THE TRIAL COURT ERRED IN DENYING DEFENDANT, JUDITH A. JOHNSON'S FEBRUARY 15, 2000, MOTION FOR SUMMARY JUDGMENT.

Within the cross-appeal, Judith A. Johnson and the Cleveland Board of Education assert that the trial court erred in rejecting their claim that they are immune pursuant to R.C. Chapter 2744 in connection with this collision.

Because the claims raised herein are moot, we will not address them. See App.R. 12(A)(1)(c). In any event, there are numerous issues of material fact surrounding the collision and we are therefore unable to conclude that the trial court erred in denying the motion for summary judgment. See R.C. 2744.02(B)(1).

The judgment of the trial court is affirmed.
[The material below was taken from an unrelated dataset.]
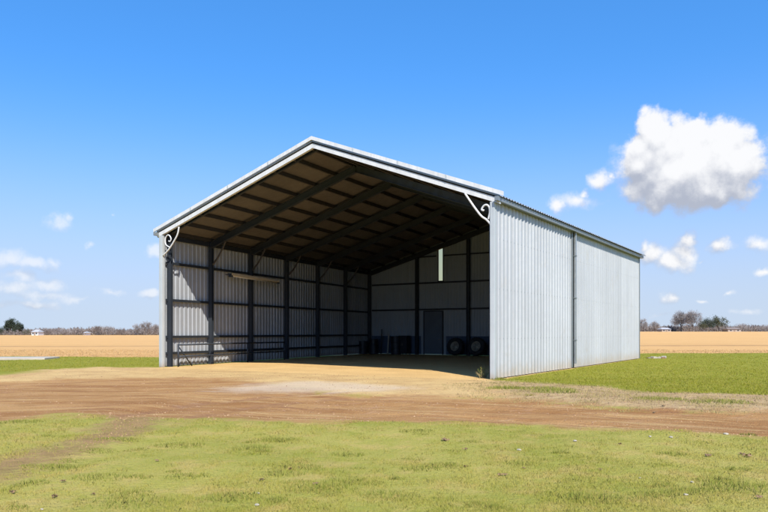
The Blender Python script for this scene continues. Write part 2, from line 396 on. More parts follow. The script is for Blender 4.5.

It is ordered that appellees recover of appellants their costs herein taxed.

The Court finds there were reasonable grounds for this appeal.

It is ordered that a special mandate issue out of this Court directing the Common Pleas Court to carry this judgment into execution.

A certified copy of this entry shall constitute the mandate pursuant to Rule 27 of the Rules of Appellate Procedure.

____________________________ JOSEPH J. NAHRA, JUDGE:*

TIMOTHY E. McMONAGLE, P.J., AND MICHAEL J. CORRIGAN, J., CONCUR.

* Judge Joseph J. Nahra, Retired of the Eighth District Court of Appeals, sitting by assignment.

1 The Board of Education also filed a cross-claim against Montell but subsequently dismissed it.